Cambodia-registered ships with ties to North Korea have a long history of maritime mishaps. In 2002, a North Korean freighter was caught carrying 15 Scud missiles to Yemen under the Cambodian flag, according to the
New York Times.
And in 2011, Japanese media reported that China had shipped missile-launching vehicles to North Korea aboard the Cambodian-flagged cargo ship
Harmony Wish, a claim which China denied.
But as the days of foreign companies doing business – illicit or otherwise – under the Cambodian flag draw to a close, firms must re-register elsewhere.
A representative of Taiwan-based World Merge Shipping Management SA, which manages at least eight ships that have previously flown the Cambodian flag, said she was aware that Cambodia’s flag of convenience program had been terminated at the end of August.
The representative, who did not wish to be identified by name, said the firm had chosen to register in Cambodia because it was convenient “transportation-wise”, but declined to elaborate. She said the company had already taken action to register its ships in another country, which she would not identify.
Online records are gradually beginning to reflect the demise of Cambodia’s flag of convenience policy. In the two weeks since the announcement, re-registrations have been logged for several formerly Cambodian-flagged ships, including the
Pu Hae.
As of September 6, the ship had traded the spires of Angkor Wat for the flag of Tanzania.
Circulated to member states
But even as fleets search out new flags, plenty of vessels still roam the oceans bearing Cambodia’s.
The ITF’s Smith cautiously welcomed the rescinding of the Cambodian flag to foreign vessels.
“There will be plenty of Cambodian flag ships at sea . . . Common sense suggests that many, at least for the near future, will be foreign owned,” Smith said. “Potentially this is a very positive step, but it is still way too early to judge its sincerity or effectiveness.”
The Ministry of Public Works and Transport did not respond to a request for comment.

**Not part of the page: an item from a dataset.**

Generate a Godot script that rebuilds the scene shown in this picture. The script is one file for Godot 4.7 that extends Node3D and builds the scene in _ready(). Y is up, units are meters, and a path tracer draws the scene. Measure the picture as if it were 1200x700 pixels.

However, on August 17, it sent a letter to the International Maritime Organisation (IMO) advising of its decision to close its shipping registry.
“Any ships claimed to be under Cambodian flag after [the end of August], are considered illegal and subjected to applicable international laws and regulations,” the letter signed by Senior Minister Sun Chanthol read, going on to ask the IMO to “convey this information to all concerned member states and authorities”.
The IMO confirmed in an email that it had received the ministry’s letter and had circulated it to all member states.
The International Chamber of Commerce’s Commercial Crime Services (ICCCCS) division welcomed the move, although ICCCCS spokesman Pottengal Mukundan noted in an email that it is “not difficult” for a vessel to hop from one flag of convenience to another.
“Managing a shipping registry properly takes considerable resources and if this is not possible then [closing] it is probably a positive step,” he said.